[BEGIN Recorded information]

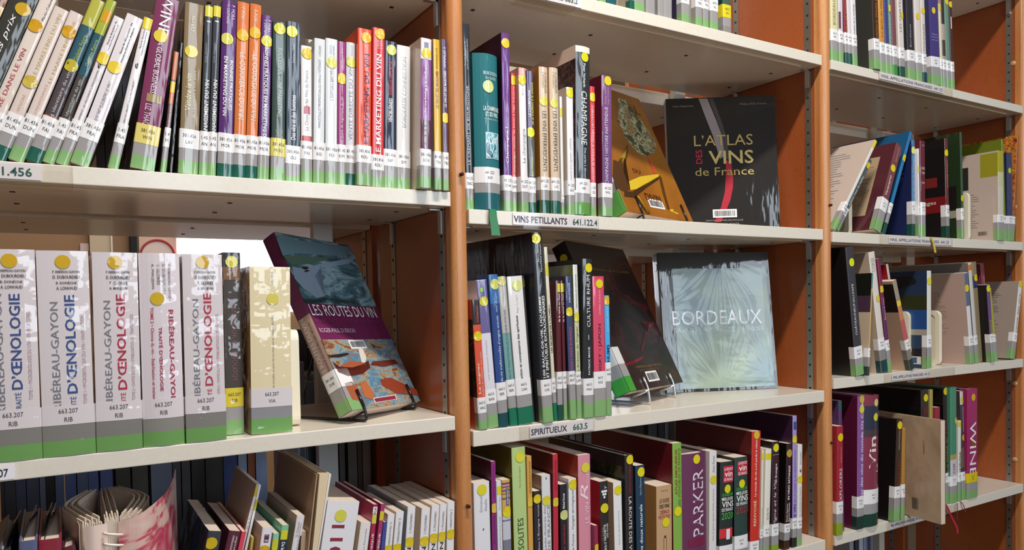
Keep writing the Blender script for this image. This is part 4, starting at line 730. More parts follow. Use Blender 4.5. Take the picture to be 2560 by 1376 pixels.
b('M3', 1684, 1707, 1376, 1681, 1110, '#86b34c', 'tall bright green atlas with red and olive title', (('D', 1279, .5, '#e3d812', .0088), ('T', 'ATLAS AMOUREUX', 1123, 1237, .36, .24, '#a8452a', 'b'), ('T', 'DES VIGNOBLES DE FRANCE', 1122, 1268, .70, .26, '#5a7a2c')), lf=LC('#6c0f1e'), d=.24, **P_)
b('M3', 1710, 1771, 1376, 1708, 1139, '#6a3156', 'thick purple book with six huge pale capitals up its spine', (('D', 1149, .54, '#e0d21c', .0088), ('T', 'PARKER', 1176, 1342, .60, .44, '#e3d6de'), ('B', 1346, 1366, '#7c1f44', .2, .9)), call='PAR', rnd=.08, d=.13, bands=(.003, .006, .034), hard=True, size=.0036)
b('M3', 1774, 1792, 1376, 1775, 1130, '#e3dedc', 'white book with small grey title, right of the thick purple one', (('D', 1200, .5, '#dcc92c', .0082), ('T', 'Alain Poret', 1140, 1182, .5, .28, '#8c8886'), ('T', 'Vins du grand vignoble d’Hédo de France', 1223, 1352, .5, .28, '#97938f')), call='POR', bands=(.001, .004, .028), d=.15, size=.0036)
for q, (xa, xb, yt, xt, yr, c, dd, gg, bd) in enumerate(((1798, 1832, 1157, 1801, '2020', '#4ac24c', 1223, '#d2333c', (.004, .012, .040)), (1836, 1870, 1146, 1836, '2021', '#b33a40', 1210, GR, (.004, .026, .052)))):
    o = -15 if q else 0
    b('M3', xa, xb, 1376, xt, yt, ['#2a3230', '#2c4440'][q], 'dark wine guide '+yr+[' with red foot panel', ' with dark green spine'][q], (('B', 1166+o*.8, 1207+o*1.2, '#c42c42', .24, 1), ('H', 'LA REVUE DU', 1170+o, 1177+o, .62, .66, '#f1e3e6', 'b'), ('H', 'vin', 1179+o, 1193+o, .62, .6, WT, 'b'), ('H', 'DE FRANCE', 1196+o, 1203+o, .62, .66, '#f1e3e6', 'b'), ('D', dd, .55, '#e0d31c', .0082),
       ('H', 'LE GUIDE DES', 1234+o, 1241+o, .58, .8, '#4ac24c', 'b'), ('H', 'MEILLEURS', 1244+o, 1252+o, .58, .84, WT, 'b'), ('H', 'VINS', 1254+o, 1269+o, .6, .86, WT, 'b'), ('H', 'DE FRANCE', 1271+o, 1279+o, .58, .84, WT, 'b'), ('H', yr, 1282+o, 1299+o, .58, .86, c)) + ((('B', 1322, 1346, '#d2333c'), ('B', 1324, 1350, '#eee6ea', .5, .78)) if q == 0 else ()), call='POU', g=GR, bands=bd, d=.13, rnd=.05, lf=LC('#15181c'), size=.0036)
b('M3', 1875, 1898, 1376, 1880, 1080, '#cf3328', 'tall red book titled in white and cream, RENVOISE', (('D', 1088, .5, '#dcb73a', .0082), ('T', 'RENVOISÉ', 1252, 1316, .42, .34, '#efd9b4', 'b'), ('T', 'Le monde du vin a-t-il perdu la raison', 1100, 1242, .5, .26, WT, 'b')), call='REN', bands=(.0, .012, .034), g=GR, lf=LC('#5c1014')+(lambda k: k.flines('L', k.d*.1, k.d*.85, k.h*.45, k.h*.8, 9, '#7a2a2a'),), d=.21, size=.0036)
b('M3', 1901, 1906, 1376, 1905, 1125, '#e3dccb', 'first of two thin white booklets with yellow heads', (('B', 1134, 1150, '#e3d61c'), ('T', 'Le guide des vins du monde', 1270, 1330, .5, .5, '#8c7f6c')), call='BU', bands=(.016, .036, .054), d=.12, size=.0034)
b('M3', 1909, 1924, 1376, 1916, 1124, '#e9e4d8', 'second of two thin white booklets with yellow heads', (('B', 1134, 1150, '#e3cf1c'), ('T', 'Guide Vin', 1270, 1300, .5, .36, '#8c7f6c')), call='POU', bands=(.016, .036, .058), d=.12, size=.0034)
b('M3', 1928, 1947, 1376, 1930, 1106, '#3c1f28', 'dark brown book with white script title, Bretagne', (('D', 1120, .5, '#dcd62c', .0082), ('T', 'Vigne et le Vin', 1200, 1315, .45, .44, '#e3d9dc', 'i'), ('T', 'en Bretagne', 1160, 1208, .55, .34, '#e3d9dc', 'b'), ('B', 1137, 1138, '#b9a9ae', .1, .95)), call='SAI', g='#8aa32c', bands=(.016, .034, .058), lf=LC('#120c0c'), d=.14, size=.0036)
b('M3', 1960, 1975, 1374, 1967, 1110, '#35181c', 'black-brown book reading IN VINO SATANAS', (('D', 1134, .5, '#b99b3c', .0082), ('T', 'IN VINO SATANAS!', 1165, 1250, .55, .34, WT, 'b'), ('T', 'Denis Saverot', 1260, 1305, .35, .26, '#d9cfd0', 'b'), ('T', 'Benoist Simmat', 1258, 1305, .7, .26, '#d9cfd0', 'b')), call='SA', g='#3c2418', bands=(.018, .034, .052), lf=LC('#0e0b0a'), d=.15, size=.0036)
b('M3', 1980, 1992, 1369, 1981, 1041, '#a693cc', 'tall lilac book reading LE VIN, near the right end', (('B', 1055, 1075, '#3a4a8a', .2, .8), ('D', 1099, .5, '#dcc73c', .0078), ('T', 'LE VIN', 1262, 1298, .5, .5, '#45358c', 'b'), ('T', 'DE LA VIGNE À LA DÉGUSTATION', 1125, 1258, .5, .44, '#7c68b4')), call='SIM', g='#2c2628', bands=(.02, .038, .060), lf=LC('#351a3c'), d=.235, size=.0036)
b('M3', 1994, 2005, 1362, 1996, 1113, '#e6e2e0', 'thin white book at the right end of the bottom shelf', (('D', 1199, .5, '#e3cc1c'), ('T', 'Aimé Guibert', 1130, 1162, .5, .3, '#6c6868'), ('T', '6', 1173, 1182, .5, .4, '#3a3838', 'b'), ('T', 'CLIMATS DU VIGNOBLE DE FRANCE', 1218, 1320, .5, .3, '#a39f9c')), call='VIG', bands=(.018, .036, .058), d=.14, size=.0036)
flush('M3')
# ================================================================= right bay, highest shelf
R0 = [(2079, 2096, 146, '#e0d6a6', 'cream book reading BORDEAUX', 'BAU', LG, (('T', 'BORDEAUX, LA', -30, 62, .5, .42, '#9c9466'),)), (2099, 2111, 150, '#d3cfd0', 'white book with maroon arch', 'BER', LG, (('B', 30, 72, '#5c2c44', 0, .4),)),
      (2113, 2122, 155, '#8a2634', 'dark red book', 'BO', '#2c5248', (('T', 'CRUS DE BORDEAUX', -20, 80, .5, .3, '#c99a54'),)), (2123, 2132, 158, '#dcd4d4', 'white book with faint lines', 'BU', '#1a5248', ()), (2133, 2145, 160, '#e3dfe2', 'white book with black lettering', 'CAS', LG, (('T', 'Les couples de la vendange', 10, 100, .5, .3, '#3c383c'),)),
      (2186, 2201, 168, '#3a1c12', 'dark brown book with gold lettering and large black cover', 'COC', LG, (('T', 'BORDEAUX GRANDS CRUS CLASSES', -60, 100, .6, .3, '#b9852c'),)), (2202, 2215, 173, '#cf8f3c', 'orange book', 'CO', LG, (('T', 'Le goût du Médoc', -20, 92, .5, .3, '#7a4a20'),)),
      (2216, 2226, 176, '#3c4482', 'blue book', 'DEB', LG, ()), (2227, 2232, 178, '#6f9c84', 'thin pale green book with dot', 'DU', LG, (('D', 20.6, .5), ('T', 'Les vignobles de Bordeaux', 35, 112, .5, .6, '#dfe9e0'))), (2234, 2245, 182, '#7a4a52', 'brown and mauve book', 'FE', '#3f8c3c', ()),
      (2250, 2264, 190, '#dcd2ca', 'white book with grey lettering and dot', 'GRI', '#1f4f40', (('D', 38, .8), ('T', 'LES CHATEAUX', -30, 80, .4, .3, '#96908a'))), (2272, 2290, 198, '#2c2a32', 'dark book with silver lettering', 'HAR', LG, (('T', 'Bordeaux', 60, 118, .4, .2, '#b4b4bc'),)),
      (2293, 2307, 203, '#ddd2cc', 'white book with dot, right of the dark one', 'JOH', LG, (('D', 40.5, .5),)), (2309, 2319, 207, '#d6cdc4', 'pale book with two dots', 'KAU', '#1c3f50', (('D', 27, .5), ('T', 'DICTIONNAIRE', 60, 150, .5, .4, '#9a9288'))),
      (2329, 2353, 214, '#45397c', 'wide purple book with pale lettering', 'MAR', LG, (('D', 26.6, .45), ('H', 'Histoire', 84, 88, .5, .6, '#a9a2cc'), ('H', 'et géographie', 91, 95, .5, .7, '#a9a2cc'), ('H', 'des vins', 98, 102, .5, .6, '#a9a2cc'))), (2354, 2359, 217, '#dcd7b4', 'short thin cream book with dot', 'ME', LG, (('D', 18.6, .5),)),
      (2360, 2368, 219, '#b49c94', 'book with zebra-like picture', 'PE', '#86a084', (('B', -40, 60, '#3a2c30'), ('B', 100, 140, '#4c3a38'))), (2369, 2379, 224, '#6c8f7c', 'grey-green book with dot', 'RO', LG, (('D', 4, .5),)), (2380, 2388, 228, '#4a2c2a', 'thin brown book at the right end', 'SE', LG, (('D', 11, .5), ('B', 42, 72, '#ddd4d0', .3, .6)))]
for i, (xa, xb, yb, c, nm, cl, g, pr) in enumerate(R0):
    top = {15: 9}.get(i, -70 if i < 10 else -22)
    dx = (yb-top)*(-.035 if i > 1 else -.015)
    lf = LC('#34342f') if i == 5 else (LC('#3a3764') if i == 14 else ())
    b('R0', xa, xb, yb, xa+dx, top, c, nm+', highest shelf of the right bay', pr, call=cl, g=g, bands=(.024, .042, .066), lf=lf, d=.22 if i == 5 else .16, size=.0036, s=-.004 if i == 5 else .004)
flush('R0')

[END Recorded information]

**Aim**
Pick out each line containing the string "script" and copy it.

**Task response**
Keep writing the Blender script for this image. This is part 4, starting at line 730. More parts follow. Use Blender 4.5. Take the picture to be 2560 by 1376 pixels.
b('M3', 1928, 1947, 1376, 1930, 1106, '#3c1f28', 'dark brown book with white script title, Bretagne', (('D', 1120, .5, '#dcd62c', .0082), ('T', 'Vigne et le Vin', 1200, 1315, .45, .44, '#e3d9dc', 'i'), ('T', 'en Bretagne', 1160, 1208, .55, .34, '#e3d9dc', 'b'), ('B', 1137, 1138, '#b9a9ae', .1, .95)), call='SAI', g='#8aa32c', bands=(.016, .034, .058), lf=LC('#120c0c'), d=.14, size=.0036)